Caught up in the war of independence
Besides the stories of Arnold von Melchtal and Walter Fürst, William Tell’s shooting of the apple also plays a prominent role in Zubly’s accounts. It all culminates in the war of liberation waged by the Swiss Confederates, who ran the ‘foreign bailiffs’ out of the country after the death of Gessler and the ‘Burgenbruch’ (destruction of the castles). Zubly’s account of Swiss history also includes the Habsburgs’ failed attempt to strike back at the Swiss Confederacy, when they were routed at Morgarten. His message was unmistakeable: the Swiss Confederates – pious and simple mountain dwellers – were attacked by a superior power, whom they nevertheless were able to defeat because of their courage and with God on their side.

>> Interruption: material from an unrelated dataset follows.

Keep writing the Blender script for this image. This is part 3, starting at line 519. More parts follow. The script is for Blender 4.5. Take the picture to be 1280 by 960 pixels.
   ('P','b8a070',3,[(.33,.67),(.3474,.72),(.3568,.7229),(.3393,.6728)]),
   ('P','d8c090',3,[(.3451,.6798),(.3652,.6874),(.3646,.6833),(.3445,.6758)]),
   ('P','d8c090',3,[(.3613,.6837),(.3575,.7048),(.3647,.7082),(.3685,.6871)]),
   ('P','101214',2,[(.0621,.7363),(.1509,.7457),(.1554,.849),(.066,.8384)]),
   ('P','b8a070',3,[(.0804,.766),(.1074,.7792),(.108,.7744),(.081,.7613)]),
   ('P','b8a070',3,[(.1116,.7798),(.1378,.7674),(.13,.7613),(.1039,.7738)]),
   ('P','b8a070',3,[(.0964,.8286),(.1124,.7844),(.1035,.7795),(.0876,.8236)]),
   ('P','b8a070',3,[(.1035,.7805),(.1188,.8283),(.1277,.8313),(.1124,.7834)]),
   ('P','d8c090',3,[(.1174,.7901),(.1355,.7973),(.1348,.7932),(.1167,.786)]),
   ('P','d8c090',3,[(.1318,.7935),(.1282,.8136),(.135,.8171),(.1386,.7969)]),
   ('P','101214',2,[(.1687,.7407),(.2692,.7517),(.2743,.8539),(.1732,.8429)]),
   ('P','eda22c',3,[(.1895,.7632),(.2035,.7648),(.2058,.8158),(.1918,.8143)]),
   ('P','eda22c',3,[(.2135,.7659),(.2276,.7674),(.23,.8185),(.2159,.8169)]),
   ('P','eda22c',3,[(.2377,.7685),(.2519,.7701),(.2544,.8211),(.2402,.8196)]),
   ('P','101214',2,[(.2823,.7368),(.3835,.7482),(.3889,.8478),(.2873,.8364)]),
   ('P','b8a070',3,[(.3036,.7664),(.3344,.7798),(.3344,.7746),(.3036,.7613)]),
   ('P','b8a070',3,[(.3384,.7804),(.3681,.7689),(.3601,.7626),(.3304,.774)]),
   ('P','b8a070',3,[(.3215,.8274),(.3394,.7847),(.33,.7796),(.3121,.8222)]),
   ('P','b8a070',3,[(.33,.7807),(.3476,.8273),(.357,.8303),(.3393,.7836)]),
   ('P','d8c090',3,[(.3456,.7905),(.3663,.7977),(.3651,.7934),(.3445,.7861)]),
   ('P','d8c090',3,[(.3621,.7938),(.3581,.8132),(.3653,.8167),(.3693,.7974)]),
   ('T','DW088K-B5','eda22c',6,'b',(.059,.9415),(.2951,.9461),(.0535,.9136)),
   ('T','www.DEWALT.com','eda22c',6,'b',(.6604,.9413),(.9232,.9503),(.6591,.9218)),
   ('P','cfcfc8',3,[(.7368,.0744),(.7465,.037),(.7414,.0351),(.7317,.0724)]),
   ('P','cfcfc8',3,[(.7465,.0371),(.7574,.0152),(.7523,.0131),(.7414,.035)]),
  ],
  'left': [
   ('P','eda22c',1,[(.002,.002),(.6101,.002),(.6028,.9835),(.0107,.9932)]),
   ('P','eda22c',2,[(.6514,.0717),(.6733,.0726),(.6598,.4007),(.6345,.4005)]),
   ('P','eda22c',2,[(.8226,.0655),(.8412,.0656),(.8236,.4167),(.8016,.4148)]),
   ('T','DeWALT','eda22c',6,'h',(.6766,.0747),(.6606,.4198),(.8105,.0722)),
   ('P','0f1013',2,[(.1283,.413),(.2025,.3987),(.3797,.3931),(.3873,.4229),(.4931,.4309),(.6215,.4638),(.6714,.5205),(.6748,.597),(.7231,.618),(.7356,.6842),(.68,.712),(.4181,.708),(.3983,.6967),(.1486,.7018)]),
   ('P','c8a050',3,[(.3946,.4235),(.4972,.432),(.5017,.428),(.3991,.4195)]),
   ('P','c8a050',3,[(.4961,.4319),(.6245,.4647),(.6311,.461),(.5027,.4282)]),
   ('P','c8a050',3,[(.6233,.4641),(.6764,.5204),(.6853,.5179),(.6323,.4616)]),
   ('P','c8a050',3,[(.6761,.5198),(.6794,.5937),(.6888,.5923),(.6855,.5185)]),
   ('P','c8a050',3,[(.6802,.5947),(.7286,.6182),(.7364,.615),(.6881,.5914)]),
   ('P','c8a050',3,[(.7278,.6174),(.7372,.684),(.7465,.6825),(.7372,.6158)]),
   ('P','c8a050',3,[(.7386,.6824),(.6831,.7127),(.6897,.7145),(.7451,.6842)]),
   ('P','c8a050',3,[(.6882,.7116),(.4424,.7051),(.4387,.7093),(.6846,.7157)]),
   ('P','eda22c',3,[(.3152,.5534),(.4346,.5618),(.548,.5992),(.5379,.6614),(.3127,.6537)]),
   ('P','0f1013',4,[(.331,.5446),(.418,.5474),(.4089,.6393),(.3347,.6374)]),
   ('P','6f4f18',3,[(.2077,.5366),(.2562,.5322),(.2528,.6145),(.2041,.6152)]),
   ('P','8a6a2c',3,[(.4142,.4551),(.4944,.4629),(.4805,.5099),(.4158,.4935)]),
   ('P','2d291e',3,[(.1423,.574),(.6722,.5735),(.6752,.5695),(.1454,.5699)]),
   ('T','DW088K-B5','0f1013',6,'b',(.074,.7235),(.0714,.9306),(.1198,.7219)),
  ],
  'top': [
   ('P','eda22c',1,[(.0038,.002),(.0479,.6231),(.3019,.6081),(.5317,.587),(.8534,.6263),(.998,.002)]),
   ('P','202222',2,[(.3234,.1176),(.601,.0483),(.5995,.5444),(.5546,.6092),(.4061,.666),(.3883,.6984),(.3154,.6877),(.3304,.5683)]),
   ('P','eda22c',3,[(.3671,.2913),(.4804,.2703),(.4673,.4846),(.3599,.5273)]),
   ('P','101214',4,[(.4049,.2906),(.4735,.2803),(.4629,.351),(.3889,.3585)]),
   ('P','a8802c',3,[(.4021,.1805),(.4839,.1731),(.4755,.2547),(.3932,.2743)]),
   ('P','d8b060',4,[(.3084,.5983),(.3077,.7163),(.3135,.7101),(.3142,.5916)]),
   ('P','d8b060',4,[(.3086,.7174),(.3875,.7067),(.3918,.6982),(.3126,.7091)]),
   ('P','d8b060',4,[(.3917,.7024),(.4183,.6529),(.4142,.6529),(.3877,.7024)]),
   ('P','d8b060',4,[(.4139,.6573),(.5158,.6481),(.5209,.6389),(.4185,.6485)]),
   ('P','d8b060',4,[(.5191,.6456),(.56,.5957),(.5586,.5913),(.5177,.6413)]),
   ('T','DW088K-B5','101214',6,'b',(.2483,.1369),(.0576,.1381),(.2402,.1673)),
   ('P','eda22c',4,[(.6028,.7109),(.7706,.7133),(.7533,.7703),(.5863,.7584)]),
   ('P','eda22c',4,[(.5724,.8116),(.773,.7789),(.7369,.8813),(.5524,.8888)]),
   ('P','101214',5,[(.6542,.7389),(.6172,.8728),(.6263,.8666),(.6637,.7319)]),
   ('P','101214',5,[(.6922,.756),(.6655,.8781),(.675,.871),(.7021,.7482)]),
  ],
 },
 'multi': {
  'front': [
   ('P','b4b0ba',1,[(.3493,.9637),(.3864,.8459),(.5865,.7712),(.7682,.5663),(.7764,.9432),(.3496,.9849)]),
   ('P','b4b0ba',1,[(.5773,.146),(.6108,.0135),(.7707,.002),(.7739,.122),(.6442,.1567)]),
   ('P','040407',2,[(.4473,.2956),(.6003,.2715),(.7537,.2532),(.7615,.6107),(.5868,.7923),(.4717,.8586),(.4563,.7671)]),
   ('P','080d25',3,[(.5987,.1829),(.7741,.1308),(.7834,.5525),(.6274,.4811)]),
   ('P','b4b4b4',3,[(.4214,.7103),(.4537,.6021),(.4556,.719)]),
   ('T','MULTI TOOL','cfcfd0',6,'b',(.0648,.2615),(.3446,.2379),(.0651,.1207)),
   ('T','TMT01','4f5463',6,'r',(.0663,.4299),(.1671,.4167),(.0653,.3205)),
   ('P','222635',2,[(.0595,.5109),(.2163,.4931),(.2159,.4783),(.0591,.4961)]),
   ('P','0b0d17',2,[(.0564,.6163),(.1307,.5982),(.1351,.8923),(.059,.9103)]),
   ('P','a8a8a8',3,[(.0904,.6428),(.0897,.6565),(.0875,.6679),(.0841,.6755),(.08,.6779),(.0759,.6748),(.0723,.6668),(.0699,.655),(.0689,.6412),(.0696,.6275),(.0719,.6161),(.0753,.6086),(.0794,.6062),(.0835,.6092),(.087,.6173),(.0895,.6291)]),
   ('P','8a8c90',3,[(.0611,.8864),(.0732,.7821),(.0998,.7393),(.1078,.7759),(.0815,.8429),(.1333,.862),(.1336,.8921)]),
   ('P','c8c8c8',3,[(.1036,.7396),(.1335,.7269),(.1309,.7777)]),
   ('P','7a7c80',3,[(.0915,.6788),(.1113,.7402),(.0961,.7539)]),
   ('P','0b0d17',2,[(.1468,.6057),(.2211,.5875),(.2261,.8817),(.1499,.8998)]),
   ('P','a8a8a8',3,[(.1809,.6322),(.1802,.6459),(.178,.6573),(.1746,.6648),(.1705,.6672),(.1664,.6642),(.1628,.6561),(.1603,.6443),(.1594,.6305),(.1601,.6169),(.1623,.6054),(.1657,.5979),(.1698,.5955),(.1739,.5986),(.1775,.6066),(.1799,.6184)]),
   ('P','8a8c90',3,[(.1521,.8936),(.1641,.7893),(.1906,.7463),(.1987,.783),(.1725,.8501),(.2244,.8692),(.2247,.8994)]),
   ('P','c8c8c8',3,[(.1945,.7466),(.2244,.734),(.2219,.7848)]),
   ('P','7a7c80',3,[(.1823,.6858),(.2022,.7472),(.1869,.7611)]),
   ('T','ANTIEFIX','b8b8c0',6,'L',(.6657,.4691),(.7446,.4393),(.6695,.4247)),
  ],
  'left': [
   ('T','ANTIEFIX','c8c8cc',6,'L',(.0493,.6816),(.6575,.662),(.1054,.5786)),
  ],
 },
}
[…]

Then it all changed for Zubly: between 1775 and 1777, he was greatly criticised, arrested twice and ended up banned from Savannah, his place of residence – all through the actions of the American rebels. What caused the campaigner for freedom to be subjected to this treatment by his own side?
From prophet to sinner
After he was rearrested in 1777, the rebels wanted to make an example of John Zubly to deter people with similar lukewarm patriotic sentiments. Zubly was banned from Savannah, his possessions were confiscated and his entire library thrown in the river. The exact size of this library is unknown, but contemporaries considered it extremely large and valuable.
Identical, yet different
The Swiss never rebelled against their legitimate ruler, the Emperor. They only opposed the Habsburgs who were illegitimate usurpers, he said. The Swiss Confederates had shown mercy to their defeated foes after battle, even consistently making peace whenever possible. They were the chosen people and, as such, had always had God on their side. This contrasted with the Americans, for example a Benjamin Franklin or John Adams, who advocated a more uncompromising approach. The American rebels also sought no reconciliation with the enemy, unlike the Swiss Confederates, claimed Zubly.